Bagaimana kerinduan ini tampil dalam realitas perilaku sehari-hari? Di masyarakat kita akan mendapati 3 jenis pribadi:

1        Pribadi pecundang. Mereka yang kalah dalam kompetisi kehidupan karena faktor ketidakberuntungan, keturunan, lingkungan dan sebagainya. Mereka menjalani kehidupan dengan tidak bahagia. Masyarakat kurang menghargai mereka dan mereka menjadi warga masyarakat kelas bawah. Di golongan ini, mereka telah mengubur dalam-dalam kerinduan masa bayi dan mereka menjalani kehidupan apa adanya.

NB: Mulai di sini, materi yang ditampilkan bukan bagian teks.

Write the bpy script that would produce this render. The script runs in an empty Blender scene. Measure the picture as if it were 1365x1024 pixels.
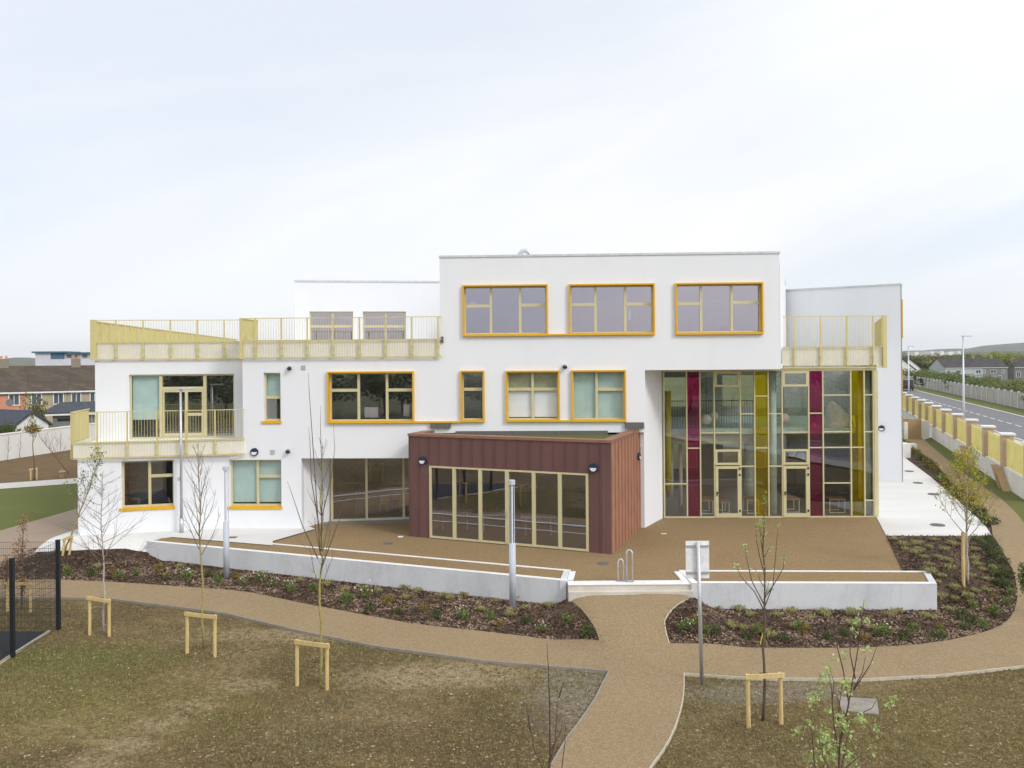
import bpy, math, random
import numpy as np
from mathutils import Vector, Matrix, noise
from mathutils.geometry import delaunay_2d_cdt
random.seed(7)
scene = bpy.context.scene
col = scene.collection
R = math.radians

# ---------------------------------------------------------------- camera
EYE = Vector((0, 0, 7.1)); F = 1100.0; PX, PY = 682.5, 476.0; ROLL = 0.0075
cd = bpy.data.cameras.new('camera'); cam = bpy.data.objects.new('camera', cd); col.objects.link(cam)
cd.sensor_width = 36; cd.lens = F / 1365 * 36; cd.shift_y = -(512 - PY) / 1365
cd.clip_start = 0.1; cd.clip_end = 20000
cr, sr = math.cos(ROLL), math.sin(ROLL)
cam.matrix_world = Matrix(((cr, sr, 0, EYE.x), (0, 0, -1, EYE.y), (-sr, cr, 0, EYE.z), (0, 0, 0, 1)))
scene.camera = cam

# ---------------------------------------------------------------- world
SUN_AZ, SUN_EL = R(47), R(38)       # to the right of and behind the viewer
sun_dir = Vector((math.sin(SUN_AZ) * math.cos(SUN_EL), -math.cos(SUN_AZ) * math.cos(SUN_EL), math.sin(SUN_EL)))
world = bpy.data.worlds.new('World'); scene.world = world; world.use_nodes = True
wt = world.node_tree; wt.nodes.clear()
def wn(t, **k):
    n = wt.nodes.new(t)
    for a, b in k.items(): setattr(n, a, b)
    return n
wl = wt.links.new
sky = wn('ShaderNodeTexSky', sky_type='NISHITA', sun_disc=False)
sky.sun_elevation = SUN_EL; sky.sun_rotation = math.pi - SUN_AZ
tc = wn('ShaderNodeTexCoord'); mp = wn('ShaderNodeMapping'); mp.inputs['Scale'].default_value = (.55, .55, 3.2)
mp0 = wn('ShaderNodeMapping'); mp0.inputs['Rotation'].default_value = (0, R(20), 0)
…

2        Pribadi manipulatif. Mereka adalah pribadi yang menggunakan orang lain sebagai alat untuk mencapai tujuannya. Membangun hubungan selalu disertai dengan intensi tertentu yang berujung untuk menguntungkan kepentingan pribadi. Nilai-nilai kehidupan mereka adalah asas manfaat bukan asas ketulusan. Mereka di golongan ini belum mampu beranjak dari kerinduan di masa bayi, belum matang dalam mengelola kebutuhannya sehingga perilaku yang muncul adalah perilaku manipulatif.


3        Pribadi pemilih. Mereka di golongan ini mampu menetapkan tujuan hidupnya dan bertanggung-jawab atas pilihannya. Kepada orang lain mereka bersikap tulus, mereka bahagia bila mampu memberdayakan orang lain dan meningkatkan kesejahteraan hidup orang lain. Kerinduan masa bayi tetap ada, namun dengan kematangan mereka mampu mengelolanya dengan baik sehingga kerinduan itu menjadi jalan kebaikan bagi dirinya dan orang lain.